In this way 'diversity' tends not to lead to a united whole where everyone converges on a central idea and maintains superficial differences, but quite the reverse. People converge on superficial ideas while the deep rooted differences actually grow as they regard each others cultures with horror and recoil into self-propagating isolation.

In this way Muslim communities across the western world are more isolated than they were 30 years ago. Young Muslims born in western countries are more radical than their parents. Young women are more likely to wear hijabs and young men more likely to join IS. The entire narrative and ideology behind peaceful coexistence with curry and real ale has fallen apart.

A collapsing narrative of this type is difficult to process.
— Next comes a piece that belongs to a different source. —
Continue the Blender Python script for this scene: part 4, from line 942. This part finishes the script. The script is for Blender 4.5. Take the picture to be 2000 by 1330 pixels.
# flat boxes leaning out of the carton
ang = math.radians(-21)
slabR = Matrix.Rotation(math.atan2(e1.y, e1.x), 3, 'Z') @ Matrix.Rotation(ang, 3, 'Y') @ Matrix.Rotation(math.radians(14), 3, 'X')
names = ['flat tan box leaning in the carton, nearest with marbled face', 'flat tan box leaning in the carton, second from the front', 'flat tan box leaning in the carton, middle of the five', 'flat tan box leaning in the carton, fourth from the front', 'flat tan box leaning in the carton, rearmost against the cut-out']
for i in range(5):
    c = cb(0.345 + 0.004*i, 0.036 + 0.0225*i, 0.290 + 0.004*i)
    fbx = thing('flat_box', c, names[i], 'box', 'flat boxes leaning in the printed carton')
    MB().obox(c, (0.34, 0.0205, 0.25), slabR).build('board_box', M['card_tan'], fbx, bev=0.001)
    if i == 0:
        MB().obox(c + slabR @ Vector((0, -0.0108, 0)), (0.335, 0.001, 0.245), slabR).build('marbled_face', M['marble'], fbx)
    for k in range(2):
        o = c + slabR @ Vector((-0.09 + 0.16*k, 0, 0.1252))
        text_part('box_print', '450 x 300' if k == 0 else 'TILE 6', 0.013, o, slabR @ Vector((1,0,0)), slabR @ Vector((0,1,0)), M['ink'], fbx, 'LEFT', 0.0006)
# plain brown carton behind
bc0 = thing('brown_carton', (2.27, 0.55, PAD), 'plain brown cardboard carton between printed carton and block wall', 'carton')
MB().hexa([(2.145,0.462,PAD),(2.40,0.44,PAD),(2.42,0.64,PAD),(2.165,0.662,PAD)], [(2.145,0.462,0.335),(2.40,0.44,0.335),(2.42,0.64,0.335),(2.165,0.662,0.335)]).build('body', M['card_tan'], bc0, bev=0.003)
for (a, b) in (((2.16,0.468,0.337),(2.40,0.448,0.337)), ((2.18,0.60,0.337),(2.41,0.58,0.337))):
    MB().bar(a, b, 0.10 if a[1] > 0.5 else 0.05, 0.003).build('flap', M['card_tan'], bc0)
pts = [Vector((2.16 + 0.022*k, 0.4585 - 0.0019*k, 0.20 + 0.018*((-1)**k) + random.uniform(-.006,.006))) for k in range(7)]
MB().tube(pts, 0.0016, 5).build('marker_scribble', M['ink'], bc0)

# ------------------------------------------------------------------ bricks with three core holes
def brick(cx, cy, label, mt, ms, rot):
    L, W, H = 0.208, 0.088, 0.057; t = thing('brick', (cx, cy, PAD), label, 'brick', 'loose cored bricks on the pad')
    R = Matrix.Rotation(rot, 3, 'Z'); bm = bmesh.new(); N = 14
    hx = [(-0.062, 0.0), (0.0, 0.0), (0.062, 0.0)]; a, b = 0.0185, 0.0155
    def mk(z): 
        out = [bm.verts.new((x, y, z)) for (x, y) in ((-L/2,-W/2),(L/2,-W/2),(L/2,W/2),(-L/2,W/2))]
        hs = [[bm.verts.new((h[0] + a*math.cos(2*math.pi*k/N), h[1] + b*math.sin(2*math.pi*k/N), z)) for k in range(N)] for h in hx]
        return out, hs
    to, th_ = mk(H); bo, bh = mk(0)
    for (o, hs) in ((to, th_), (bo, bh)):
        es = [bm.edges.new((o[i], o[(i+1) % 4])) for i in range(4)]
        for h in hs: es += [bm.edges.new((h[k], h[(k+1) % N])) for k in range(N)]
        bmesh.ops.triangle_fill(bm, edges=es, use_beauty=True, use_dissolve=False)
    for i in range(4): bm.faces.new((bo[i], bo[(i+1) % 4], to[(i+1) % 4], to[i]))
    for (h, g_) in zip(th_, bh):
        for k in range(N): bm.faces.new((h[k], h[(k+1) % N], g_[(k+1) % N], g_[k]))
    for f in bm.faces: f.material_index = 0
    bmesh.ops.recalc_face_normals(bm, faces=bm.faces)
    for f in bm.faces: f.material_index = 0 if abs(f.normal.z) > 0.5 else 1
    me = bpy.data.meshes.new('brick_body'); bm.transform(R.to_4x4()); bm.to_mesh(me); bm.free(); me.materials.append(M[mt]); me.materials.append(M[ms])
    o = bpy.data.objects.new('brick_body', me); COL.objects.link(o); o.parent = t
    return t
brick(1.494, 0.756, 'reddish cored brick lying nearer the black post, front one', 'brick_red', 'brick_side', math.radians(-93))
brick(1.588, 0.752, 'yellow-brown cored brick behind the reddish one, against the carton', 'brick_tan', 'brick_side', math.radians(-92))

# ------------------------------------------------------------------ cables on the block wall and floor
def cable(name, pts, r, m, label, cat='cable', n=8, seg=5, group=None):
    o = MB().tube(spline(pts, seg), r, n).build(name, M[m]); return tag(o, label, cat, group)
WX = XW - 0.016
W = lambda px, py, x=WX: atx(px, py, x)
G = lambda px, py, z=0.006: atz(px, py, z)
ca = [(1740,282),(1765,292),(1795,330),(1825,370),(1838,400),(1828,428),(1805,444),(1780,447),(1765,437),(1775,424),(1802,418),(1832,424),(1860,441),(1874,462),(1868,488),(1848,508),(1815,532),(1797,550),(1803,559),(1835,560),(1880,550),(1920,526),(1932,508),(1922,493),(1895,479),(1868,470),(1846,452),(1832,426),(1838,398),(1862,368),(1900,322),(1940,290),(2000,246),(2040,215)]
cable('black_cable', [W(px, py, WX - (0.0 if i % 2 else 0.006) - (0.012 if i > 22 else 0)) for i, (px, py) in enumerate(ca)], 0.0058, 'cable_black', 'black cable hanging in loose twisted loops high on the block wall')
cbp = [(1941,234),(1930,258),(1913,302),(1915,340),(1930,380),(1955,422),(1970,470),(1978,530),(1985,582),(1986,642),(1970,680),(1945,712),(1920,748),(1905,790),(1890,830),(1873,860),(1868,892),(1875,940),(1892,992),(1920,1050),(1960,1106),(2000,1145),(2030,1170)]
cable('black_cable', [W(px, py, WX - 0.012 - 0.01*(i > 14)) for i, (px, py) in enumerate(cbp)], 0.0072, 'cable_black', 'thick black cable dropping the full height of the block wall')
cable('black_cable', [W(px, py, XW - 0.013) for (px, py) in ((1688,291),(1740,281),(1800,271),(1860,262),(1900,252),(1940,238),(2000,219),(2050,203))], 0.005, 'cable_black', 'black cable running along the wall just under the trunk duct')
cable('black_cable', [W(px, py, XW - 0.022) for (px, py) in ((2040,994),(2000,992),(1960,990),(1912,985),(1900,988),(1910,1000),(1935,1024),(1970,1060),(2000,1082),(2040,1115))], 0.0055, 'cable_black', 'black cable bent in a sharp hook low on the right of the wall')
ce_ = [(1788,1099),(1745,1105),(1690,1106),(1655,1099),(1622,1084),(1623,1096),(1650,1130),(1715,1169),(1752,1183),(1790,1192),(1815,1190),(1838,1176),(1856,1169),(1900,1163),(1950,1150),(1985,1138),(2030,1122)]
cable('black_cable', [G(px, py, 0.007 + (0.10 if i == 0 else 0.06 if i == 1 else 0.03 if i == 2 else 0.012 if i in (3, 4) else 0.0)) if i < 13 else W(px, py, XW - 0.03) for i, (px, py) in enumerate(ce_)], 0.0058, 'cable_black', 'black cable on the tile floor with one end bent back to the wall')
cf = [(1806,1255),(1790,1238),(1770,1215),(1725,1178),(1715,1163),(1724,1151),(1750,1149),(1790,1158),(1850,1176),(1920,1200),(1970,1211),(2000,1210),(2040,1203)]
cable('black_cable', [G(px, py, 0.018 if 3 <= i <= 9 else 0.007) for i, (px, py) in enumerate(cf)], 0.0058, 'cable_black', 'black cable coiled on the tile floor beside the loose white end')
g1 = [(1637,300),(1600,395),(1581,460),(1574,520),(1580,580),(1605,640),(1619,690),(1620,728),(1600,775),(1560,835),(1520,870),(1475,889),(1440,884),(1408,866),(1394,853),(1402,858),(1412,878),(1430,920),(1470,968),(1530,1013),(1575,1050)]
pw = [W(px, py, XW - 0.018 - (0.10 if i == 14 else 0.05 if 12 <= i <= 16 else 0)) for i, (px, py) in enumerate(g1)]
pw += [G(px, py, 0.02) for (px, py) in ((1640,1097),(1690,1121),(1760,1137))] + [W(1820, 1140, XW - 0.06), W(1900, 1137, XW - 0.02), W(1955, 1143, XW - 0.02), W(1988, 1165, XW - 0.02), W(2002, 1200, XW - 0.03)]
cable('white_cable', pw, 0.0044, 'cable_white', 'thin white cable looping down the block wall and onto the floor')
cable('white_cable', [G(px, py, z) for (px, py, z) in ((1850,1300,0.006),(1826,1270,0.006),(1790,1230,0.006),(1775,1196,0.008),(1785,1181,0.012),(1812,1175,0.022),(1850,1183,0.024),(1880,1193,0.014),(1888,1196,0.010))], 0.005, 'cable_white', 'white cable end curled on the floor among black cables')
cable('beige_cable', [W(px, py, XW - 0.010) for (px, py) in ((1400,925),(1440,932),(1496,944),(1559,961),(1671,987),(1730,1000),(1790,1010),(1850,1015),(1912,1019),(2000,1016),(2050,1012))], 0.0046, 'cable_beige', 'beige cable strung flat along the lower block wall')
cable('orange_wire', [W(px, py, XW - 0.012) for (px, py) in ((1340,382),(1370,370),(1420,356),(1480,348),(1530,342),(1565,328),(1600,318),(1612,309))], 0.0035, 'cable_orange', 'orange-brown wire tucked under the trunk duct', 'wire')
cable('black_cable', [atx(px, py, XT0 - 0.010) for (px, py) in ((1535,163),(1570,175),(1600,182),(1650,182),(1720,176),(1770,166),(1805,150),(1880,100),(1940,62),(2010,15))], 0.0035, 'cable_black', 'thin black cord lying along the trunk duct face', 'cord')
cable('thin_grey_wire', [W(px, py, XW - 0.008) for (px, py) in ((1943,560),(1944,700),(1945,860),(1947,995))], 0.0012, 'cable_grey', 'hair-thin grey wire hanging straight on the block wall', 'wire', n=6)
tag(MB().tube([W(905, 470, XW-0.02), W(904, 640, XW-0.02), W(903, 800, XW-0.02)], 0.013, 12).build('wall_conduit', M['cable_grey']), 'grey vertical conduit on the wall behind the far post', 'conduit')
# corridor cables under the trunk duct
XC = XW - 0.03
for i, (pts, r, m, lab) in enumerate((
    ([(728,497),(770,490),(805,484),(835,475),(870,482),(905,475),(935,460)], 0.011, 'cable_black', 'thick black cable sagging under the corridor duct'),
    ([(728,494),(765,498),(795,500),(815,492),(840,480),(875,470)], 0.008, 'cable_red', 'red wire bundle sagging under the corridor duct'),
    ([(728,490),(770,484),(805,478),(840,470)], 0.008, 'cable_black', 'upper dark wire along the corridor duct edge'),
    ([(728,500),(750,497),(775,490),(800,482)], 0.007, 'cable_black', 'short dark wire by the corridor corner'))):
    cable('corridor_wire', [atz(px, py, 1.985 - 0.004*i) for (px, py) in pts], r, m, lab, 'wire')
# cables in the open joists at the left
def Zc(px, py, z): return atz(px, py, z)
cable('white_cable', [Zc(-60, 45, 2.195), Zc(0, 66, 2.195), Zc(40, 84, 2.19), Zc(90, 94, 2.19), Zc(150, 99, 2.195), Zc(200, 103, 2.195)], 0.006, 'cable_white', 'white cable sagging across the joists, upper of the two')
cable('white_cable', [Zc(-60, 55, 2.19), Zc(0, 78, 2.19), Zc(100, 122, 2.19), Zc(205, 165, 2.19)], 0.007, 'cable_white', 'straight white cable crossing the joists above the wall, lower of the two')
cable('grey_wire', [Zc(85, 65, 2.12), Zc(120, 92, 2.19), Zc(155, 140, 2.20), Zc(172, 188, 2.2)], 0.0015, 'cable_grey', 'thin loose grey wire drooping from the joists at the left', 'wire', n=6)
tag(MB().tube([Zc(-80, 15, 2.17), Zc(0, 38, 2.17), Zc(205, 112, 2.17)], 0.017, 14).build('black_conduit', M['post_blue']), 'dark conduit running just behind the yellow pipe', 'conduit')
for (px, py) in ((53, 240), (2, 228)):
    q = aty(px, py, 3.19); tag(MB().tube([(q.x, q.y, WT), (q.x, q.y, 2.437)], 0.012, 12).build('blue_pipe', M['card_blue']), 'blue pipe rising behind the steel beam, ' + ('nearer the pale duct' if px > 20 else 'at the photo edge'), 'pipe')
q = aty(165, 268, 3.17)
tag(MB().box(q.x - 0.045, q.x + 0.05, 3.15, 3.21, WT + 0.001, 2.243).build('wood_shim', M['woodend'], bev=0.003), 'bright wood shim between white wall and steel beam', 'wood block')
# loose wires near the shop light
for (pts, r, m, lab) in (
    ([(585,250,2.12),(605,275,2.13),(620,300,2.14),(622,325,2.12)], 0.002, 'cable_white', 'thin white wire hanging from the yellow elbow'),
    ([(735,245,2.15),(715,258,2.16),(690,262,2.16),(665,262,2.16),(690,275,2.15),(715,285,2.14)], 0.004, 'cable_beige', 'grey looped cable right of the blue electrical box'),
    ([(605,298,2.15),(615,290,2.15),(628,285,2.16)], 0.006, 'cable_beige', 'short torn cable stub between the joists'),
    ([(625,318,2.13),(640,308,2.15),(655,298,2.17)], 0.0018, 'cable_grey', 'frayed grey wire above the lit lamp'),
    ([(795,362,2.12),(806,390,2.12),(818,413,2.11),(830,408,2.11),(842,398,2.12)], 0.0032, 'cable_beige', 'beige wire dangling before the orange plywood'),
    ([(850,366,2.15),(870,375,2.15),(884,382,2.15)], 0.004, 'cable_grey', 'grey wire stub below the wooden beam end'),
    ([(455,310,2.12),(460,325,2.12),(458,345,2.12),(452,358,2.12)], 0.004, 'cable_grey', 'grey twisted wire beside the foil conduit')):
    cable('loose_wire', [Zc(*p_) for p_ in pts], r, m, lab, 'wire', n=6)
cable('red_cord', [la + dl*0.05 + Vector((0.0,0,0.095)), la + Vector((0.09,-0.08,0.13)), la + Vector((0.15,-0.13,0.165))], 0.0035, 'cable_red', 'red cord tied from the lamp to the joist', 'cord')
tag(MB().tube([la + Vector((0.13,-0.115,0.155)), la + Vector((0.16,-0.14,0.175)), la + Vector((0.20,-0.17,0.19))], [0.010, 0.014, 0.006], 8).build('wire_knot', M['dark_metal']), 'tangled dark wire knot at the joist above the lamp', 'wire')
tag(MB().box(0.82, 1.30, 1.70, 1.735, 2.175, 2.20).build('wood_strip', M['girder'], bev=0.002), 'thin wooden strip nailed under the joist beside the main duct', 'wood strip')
The film Goodbye Lenin! captures this beautifully, following an East German family attempting to hide the collapse of Soviet Communism from their bedridden mother. It is something that people have a deep emotional attachment to and when defending it logically fails they will swear black is white rather than change their premises.

Thus David Cameron can say with utter certainty that Islam is a religion of peace just days after the Paris atrocity, sanctioned by a man with a Doctorate in Islamic studies and perpetrated by devout Muslims shouting 'Allahu Akbar.' Thus the media greeted with delight the advert in the Telegraph taken out by the Muslim Council of Britain condemning the attacks in the loosest terms. Thus the entire body of incredibly detailed research by the likes of Robert Spencer and Daniel Pipes, along with the pronouncements of Muslim scholars themselves can be completely ignored in favour of vague platitudes.

The narrative must survive, even if it is wrong, because if it fails then all manner of assumptions which rest upon it also fail.